The technology-heavy Nasdaq experienced the steepest decline, falling 486.09 points or 2% to close at 23,348.64. The S&P 500 dropped 80.42 points, or 1.2%, settling at 6,771.55, while the Dow Jones Industrial Average lost 251.44 points, or 0.5%, ending at 47,085.24.
Despite Tuesday’s pullback, the S&P 500 remains up more than 15% for the year, having set its most recent record just last week.
Tech stocks, which typically drive broader market movements due to their outsized valuations and influence, led the decline. Palantir Technologies tumbled 7.9% despite reporting better-than-expected quarterly results. The company’s stock had more than doubled in value this year before Tuesday’s selloff.
Nvidia, a market darling throughout much of 2024, reversed course from Monday’s gains and fell 4%. Microsoft, another heavyweight in the tech sector, declined 0.5%.
“Expectations for technology firms seem higher, and disappointments appear to be having a disproportionately negative effect,” noted Paul Christopher, head of global investment strategy at Wells Fargo Investment Institute, in a communication to investors.
The selloff extended beyond tech. Animal health care provider Zoetis plunged 13.8% after cutting its annual sales forecast, while Norwegian Cruise Line slid 15.3% following a mixed earnings report and outlook. Uber dropped 5.1% despite exceeding analyst expectations in its quarterly report.
Tesla shares fell 5.1% after Norway’s sovereign wealth fund, one of the electric vehicle maker’s largest investors, announced it would vote against CEO Elon Musk’s proposed compensation package that could potentially pay him up to $1 trillion over a decade. The contentious pay plan will be voted on at Tesla’s annual meeting Thursday.
In contrast, Yum Brands jumped 7.3% after revealing it is considering selling its Pizza Hut division, which has struggled against competition in the crowded pizza market.
Corporate earnings remain a focal point for investors, with approximately three-quarters of S&P 500 companies having reported results that have largely surpassed expectations. Several major companies are scheduled to release their financial results later this week, including McDonald’s, Expedia Group, and Qualcomm.
The earnings season has taken on heightened significance amid the ongoing U.S. government shutdown, which has halted the release of key economic data. Without timely updates on inflation and employment, investors and economists face challenges in assessing the health and direction of the U.S. economy.
The data vacuum also complicates matters for the Federal Reserve as it weighs future interest rate decisions. The Fed cut its benchmark rate in October for the second time this year, but Chair Jerome Powell has indicated that further reductions aren’t guaranteed.
The central bank faces a difficult balancing act. Consumer prices rose 3% in September, the highest increase since January, while hiring has simultaneously shown signs of weakness.
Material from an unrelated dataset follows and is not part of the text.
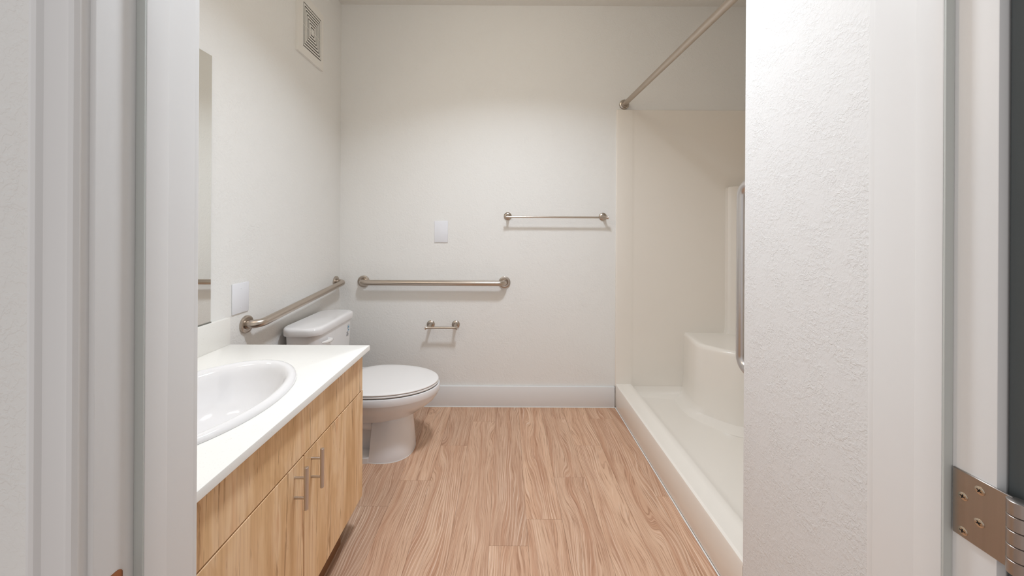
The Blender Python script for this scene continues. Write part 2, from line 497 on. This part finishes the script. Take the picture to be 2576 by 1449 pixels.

Cutting rates to support a softening job market could potentially fuel inflation, which remains above the Fed’s 2% target.
Wall Street currently forecasts a 70% chance of another rate cut at the Fed’s December meeting, down from 90.5% probability just a week ago before the most recent Fed meeting.
In the bond market, Treasury yields edged lower, with the 10-year Treasury yield slipping to 4.09% from 4.10% late Monday.
Overseas, European markets mostly declined while Asian markets fell overnight, reflecting the global nature of investor concerns.